A dozen agriculture associations wrote to the chairs and ranking members of the U.S. Senate Committee on Commerce, Science, and Transportation requesting that American producers be given priority in federal procurement practices. Domestic manufacturers and producers simply cannot compete with the low cost of production for certain imported agricultural products, which do not have to meet the same environmental, consumer safety and labor standards,” the letter stated.

Citing data from the Washington-Oregon Canning Pear Association, the associations told the committee members that China can deliver its product $3 to $4 cheaper per box than domestic producers.

Budway said CMI is investigating if Chinese producers may also be using forced labor to help keep their costs low. If so, it’s another way they’re unfairly competing with American businesses, he said. “We think, along the supply chain in China, that the Uyghurs are involved, whether it's the mining of ore for steel or aluminum,” Budway said.
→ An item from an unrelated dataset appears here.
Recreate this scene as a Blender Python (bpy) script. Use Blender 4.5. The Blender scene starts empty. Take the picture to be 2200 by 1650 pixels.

The Uyghurs, who are predominantly Muslim, are an ethnic minority of China living in Xinjiang, a large region in western China. According to the U.S. Department of State, the Chinese government has been carrying out a campaign of mass detention, political indoctrination and forced labor against the group.

Though the Uyghur Forced Labor Prevention Act was meant to keep out exports of goods made with forced labor in China, Budway said there are loopholes that may allow canned products made with Uyghur forced labor to make their way to American consumers.

He said that the U.S. needs better country-of-origin labeling so that American consumers can make better choices. Labels that identify where a food product comes from are small and hard to find. If they were more obvious, he said, the American consumer would respond.

“Americans want to bring the highest quality foods to their families. I can’t speak for anybody besides myself, but If I have a choice between quality and suspicious foods, I'm going to choose American quality food,” Budway said.

The CMI is also calling for steel tariffs to be repealed on American manufacturers and food producers all along the supply chain, which the institute says will allow American canned food companies and farmers to compete with imports on a level playing field.

Budway said that American consumers should be concerned with what China would do with an advantage over the American food supply, should Chinese businesses displace a large portion of American agriculture and food manufacturing.

China's trend towards dominance in food production and processing mirrors what has already become a hegemony in "strategic minerals" such as tin, silver, cobalt, manganese, tungsten, zinc, titanium, platinum, chromium, bauxite, and diamonds. The United States must import at least half the amount of each of these minerals that it uses each year. China controls a large portion of critical minerals used in electronics, solar panels, wind turbines, and electric vehicle batteries. It is the world’s top graphite producer and exporter. It refines 90% of the world’s graphite into a material that’s used in almost all EV batteries.

Reuters reported earlier this month that, in a response to challenges to the country’s dominance in the global critical mineral supply, China imposed export restrictions on some graphite products.

Automakers, including Tesla, Inc. and Mercedes-Benz, A.G. have rushed to secure supplies outside of China.

While its control over the U.S. food supply doesn’t have anywhere close to the weight of its control over strategic or critical minerals, Budway said China's impact shouldn’t be underestimated. “They can really shift the market, and they can really harm food producers and farmers,” he said.